Elon Musk’s SpaceX has completed its 11th test flight of the Starship rocket, marking another major milestone in the company’s ambitious goal to send humans to the Moon and Mars.
The massive spacecraft — comprising the Starship upper stage stacked atop its Super Heavy booster — launched from SpaceX’s Starbase in Texas on Monday at 6:23 p.m. CT. After reaching space, the booster made a controlled soft water landing in the Gulf of Mexico, while the Starship continued its journey before successfully splashing down in the Indian Ocean.
This mission, which comes after a series of earlier testing setbacks, followed a successful August flight and further tested new heat shield tiles and engine re-ignition systems. It also carried mock Starlink satellites to simulate payload deployment.
Acting NASA Administrator Sean Duffy praised the test, calling it “another major step toward landing Americans on the Moon’s south pole.”
SpaceX confirmed that this would be the final test flight of the current Starship model before launching a new, upgraded version equipped with features crucial for deep-space missions.
The upcoming Starship prototype will include docking adapters and orbital refueling hardware — essential for fuel transfer between two Starships in space, a process that will allow longer missions to the Moon and eventually Mars.
SpaceX President Gwynne Shotwell, speaking at a Paris conference last month, said the next iteration would be “the vehicle that could take humans to the Moon and Mars,” expressing hopes to fly it by late 2025 or early 2026.

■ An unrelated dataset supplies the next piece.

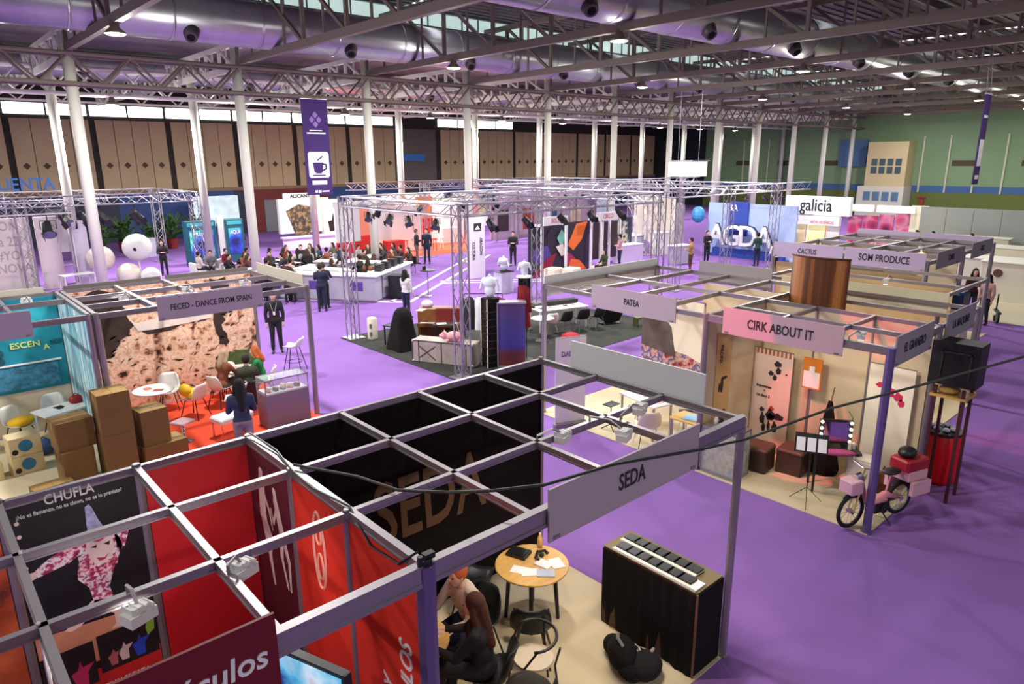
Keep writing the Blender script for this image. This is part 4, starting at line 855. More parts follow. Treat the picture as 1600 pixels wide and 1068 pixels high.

Musk has previously stated that the company aims to perform a Starship-to-Starship refueling mission next year — a key milestone in the NASA Artemis Program, through which SpaceX secured a $3 billion contract to develop a lunar lander capable of carrying astronauts to the Moon’s surface by 2027.
However, a NASA safety advisory panel recently cautioned that slower-than-expected progress on the lander could delay the U.S. lunar return. The Starship’s ability to perform a safe moon landing test remains one of the mission’s critical next steps.
As the most powerful rocket ever built, Starship not only underpins NASA’s lunar ambitions but also SpaceX’s own Mars colonization vision and the company’s plan to deploy heavier Starlink satellites to expand global broadband coverage.
With the successful completion of this test, SpaceX moves one step closer to realizing Musk’s long-term dream — making human life multiplanetary.